> **Data lines**:
§

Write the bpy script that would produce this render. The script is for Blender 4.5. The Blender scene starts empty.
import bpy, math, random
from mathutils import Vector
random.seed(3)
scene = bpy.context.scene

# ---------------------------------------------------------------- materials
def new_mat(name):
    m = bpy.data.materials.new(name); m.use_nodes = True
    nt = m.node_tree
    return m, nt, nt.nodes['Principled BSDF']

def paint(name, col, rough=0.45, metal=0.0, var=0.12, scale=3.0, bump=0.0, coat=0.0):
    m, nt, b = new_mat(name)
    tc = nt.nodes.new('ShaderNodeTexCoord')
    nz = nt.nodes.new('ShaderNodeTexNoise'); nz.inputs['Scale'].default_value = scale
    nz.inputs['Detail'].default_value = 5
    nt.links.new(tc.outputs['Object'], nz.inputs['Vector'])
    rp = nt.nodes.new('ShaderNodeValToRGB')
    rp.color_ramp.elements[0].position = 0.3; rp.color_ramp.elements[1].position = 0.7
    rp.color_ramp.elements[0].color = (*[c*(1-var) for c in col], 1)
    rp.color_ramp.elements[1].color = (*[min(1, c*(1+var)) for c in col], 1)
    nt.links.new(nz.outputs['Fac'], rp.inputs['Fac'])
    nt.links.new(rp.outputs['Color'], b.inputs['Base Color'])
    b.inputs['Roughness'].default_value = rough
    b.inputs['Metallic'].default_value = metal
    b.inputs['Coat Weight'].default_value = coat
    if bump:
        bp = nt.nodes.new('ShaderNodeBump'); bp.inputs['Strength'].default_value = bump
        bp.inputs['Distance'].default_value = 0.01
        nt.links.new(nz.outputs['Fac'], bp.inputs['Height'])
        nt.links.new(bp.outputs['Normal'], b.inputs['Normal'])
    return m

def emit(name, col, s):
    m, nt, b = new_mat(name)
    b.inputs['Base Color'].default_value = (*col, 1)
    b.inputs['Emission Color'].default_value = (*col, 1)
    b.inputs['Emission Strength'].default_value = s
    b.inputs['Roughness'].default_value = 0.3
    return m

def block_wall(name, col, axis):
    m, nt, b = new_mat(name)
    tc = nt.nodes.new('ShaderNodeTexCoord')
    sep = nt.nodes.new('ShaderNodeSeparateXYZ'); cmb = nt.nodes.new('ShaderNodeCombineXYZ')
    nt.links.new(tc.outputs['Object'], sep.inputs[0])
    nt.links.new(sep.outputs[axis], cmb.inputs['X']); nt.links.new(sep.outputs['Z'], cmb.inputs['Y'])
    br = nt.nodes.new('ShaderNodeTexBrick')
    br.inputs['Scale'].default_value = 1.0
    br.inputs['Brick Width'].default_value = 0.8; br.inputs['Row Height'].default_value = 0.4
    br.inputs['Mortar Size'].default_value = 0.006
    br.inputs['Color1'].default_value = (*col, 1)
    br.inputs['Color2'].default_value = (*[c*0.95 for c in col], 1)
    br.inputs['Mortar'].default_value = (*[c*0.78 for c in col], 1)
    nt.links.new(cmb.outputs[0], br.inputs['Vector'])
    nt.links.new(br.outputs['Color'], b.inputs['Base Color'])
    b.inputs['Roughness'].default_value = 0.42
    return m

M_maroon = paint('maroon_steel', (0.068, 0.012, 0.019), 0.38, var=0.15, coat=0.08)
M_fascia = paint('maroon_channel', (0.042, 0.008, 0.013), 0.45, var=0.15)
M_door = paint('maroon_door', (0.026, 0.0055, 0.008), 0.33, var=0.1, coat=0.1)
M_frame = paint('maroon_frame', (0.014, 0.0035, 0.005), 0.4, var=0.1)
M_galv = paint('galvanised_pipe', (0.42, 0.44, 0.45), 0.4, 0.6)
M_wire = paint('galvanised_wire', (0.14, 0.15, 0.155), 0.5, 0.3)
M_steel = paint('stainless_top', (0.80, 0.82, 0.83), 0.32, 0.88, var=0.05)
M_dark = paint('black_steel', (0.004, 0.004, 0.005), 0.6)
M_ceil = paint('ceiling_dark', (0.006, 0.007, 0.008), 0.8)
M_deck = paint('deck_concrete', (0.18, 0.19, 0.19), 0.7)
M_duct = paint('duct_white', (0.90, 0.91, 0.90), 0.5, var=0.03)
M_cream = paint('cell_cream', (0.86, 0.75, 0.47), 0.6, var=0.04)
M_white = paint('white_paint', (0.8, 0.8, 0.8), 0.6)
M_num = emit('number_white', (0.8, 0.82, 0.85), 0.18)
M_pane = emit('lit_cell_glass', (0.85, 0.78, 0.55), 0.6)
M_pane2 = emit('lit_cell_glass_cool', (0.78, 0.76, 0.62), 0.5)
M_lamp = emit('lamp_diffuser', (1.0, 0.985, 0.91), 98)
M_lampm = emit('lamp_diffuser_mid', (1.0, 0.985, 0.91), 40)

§

> **Aim**: Output the listing above without altering a single character.

> **Full answer**:
Write the bpy script that would produce this render. The script is for Blender 4.5. The Blender scene starts empty.
import bpy, math, random
from mathutils import Vector
random.seed(3)
scene = bpy.context.scene

# ---------------------------------------------------------------- materials
def new_mat(name):
    m = bpy.data.materials.new(name); m.use_nodes = True
    nt = m.node_tree
    return m, nt, nt.nodes['Principled BSDF']

def paint(name, col, rough=0.45, metal=0.0, var=0.12, scale=3.0, bump=0.0, coat=0.0):
    m, nt, b = new_mat(name)
    tc = nt.nodes.new('ShaderNodeTexCoord')
    nz = nt.nodes.new('ShaderNodeTexNoise'); nz.inputs['Scale'].default_value = scale
    nz.inputs['Detail'].default_value = 5
    nt.links.new(tc.outputs['Object'], nz.inputs['Vector'])
    rp = nt.nodes.new('ShaderNodeValToRGB')
    rp.color_ramp.elements[0].position = 0.3; rp.color_ramp.elements[1].position = 0.7
    rp.color_ramp.elements[0].color = (*[c*(1-var) for c in col], 1)
    rp.color_ramp.elements[1].color = (*[min(1, c*(1+var)) for c in col], 1)
    nt.links.new(nz.outputs['Fac'], rp.inputs['Fac'])
    nt.links.new(rp.outputs['Color'], b.inputs['Base Color'])
    b.inputs['Roughness'].default_value = rough
    b.inputs['Metallic'].default_value = metal
    b.inputs['Coat Weight'].default_value = coat
    if bump:
        bp = nt.nodes.new('ShaderNodeBump'); bp.inputs['Strength'].default_value = bump
        bp.inputs['Distance'].default_value = 0.01
        nt.links.new(nz.outputs['Fac'], bp.inputs['Height'])
        nt.links.new(bp.outputs['Normal'], b.inputs['Normal'])
    return m

def emit(name, col, s):
    m, nt, b = new_mat(name)
    b.inputs['Base Color'].default_value = (*col, 1)
    b.inputs['Emission Color'].default_value = (*col, 1)
    b.inputs['Emission Strength'].default_value = s
    b.inputs['Roughness'].default_value = 0.3
    return m

def block_wall(name, col, axis):
    m, nt, b = new_mat(name)
    tc = nt.nodes.new('ShaderNodeTexCoord')
    sep = nt.nodes.new('ShaderNodeSeparateXYZ'); cmb = nt.nodes.new('ShaderNodeCombineXYZ')
    nt.links.new(tc.outputs['Object'], sep.inputs[0])
    nt.links.new(sep.outputs[axis], cmb.inputs['X']); nt.links.new(sep.outputs['Z'], cmb.inputs['Y'])
    br = nt.nodes.new('ShaderNodeTexBrick')
    br.inputs['Scale'].default_value = 1.0
    br.inputs['Brick Width'].default_value = 0.8; br.inputs['Row Height'].default_value = 0.4
    br.inputs['Mortar Size'].default_value = 0.006
    br.inputs['Color1'].default_value = (*col, 1)
    br.inputs['Color2'].default_value = (*[c*0.95 for c in col], 1)
    br.inputs['Mortar'].default_value = (*[c*0.78 for c in col], 1)
    nt.links.new(cmb.outputs[0], br.inputs['Vector'])
    nt.links.new(br.outputs['Color'], b.inputs['Base Color'])
    b.inputs['Roughness'].default_value = 0.42
    return m

M_maroon = paint('maroon_steel', (0.068, 0.012, 0.019), 0.38, var=0.15, coat=0.08)
M_fascia = paint('maroon_channel', (0.042, 0.008, 0.013), 0.45, var=0.15)
M_door = paint('maroon_door', (0.026, 0.0055, 0.008), 0.33, var=0.1, coat=0.1)
M_frame = paint('maroon_frame', (0.014, 0.0035, 0.005), 0.4, var=0.1)
M_galv = paint('galvanised_pipe', (0.42, 0.44, 0.45), 0.4, 0.6)
M_wire = paint('galvanised_wire', (0.14, 0.15, 0.155), 0.5, 0.3)
M_steel = paint('stainless_top', (0.80, 0.82, 0.83), 0.32, 0.88, var=0.05)
M_dark = paint('black_steel', (0.004, 0.004, 0.005), 0.6)
M_ceil = paint('ceiling_dark', (0.006, 0.007, 0.008), 0.8)
M_deck = paint('deck_concrete', (0.18, 0.19, 0.19), 0.7)
M_duct = paint('duct_white', (0.90, 0.91, 0.90), 0.5, var=0.03)
M_cream = paint('cell_cream', (0.86, 0.75, 0.47), 0.6, var=0.04)
M_white = paint('white_paint', (0.8, 0.8, 0.8), 0.6)
M_num = emit('number_white', (0.8, 0.82, 0.85), 0.18)
M_pane = emit('lit_cell_glass', (0.85, 0.78, 0.55), 0.6)
M_pane2 = emit('lit_cell_glass_cool', (0.78, 0.76, 0.62), 0.5)
M_lamp = emit('lamp_diffuser', (1.0, 0.985, 0.91), 98)
M_lampm = emit('lamp_diffuser_mid', (1.0, 0.985, 0.91), 40)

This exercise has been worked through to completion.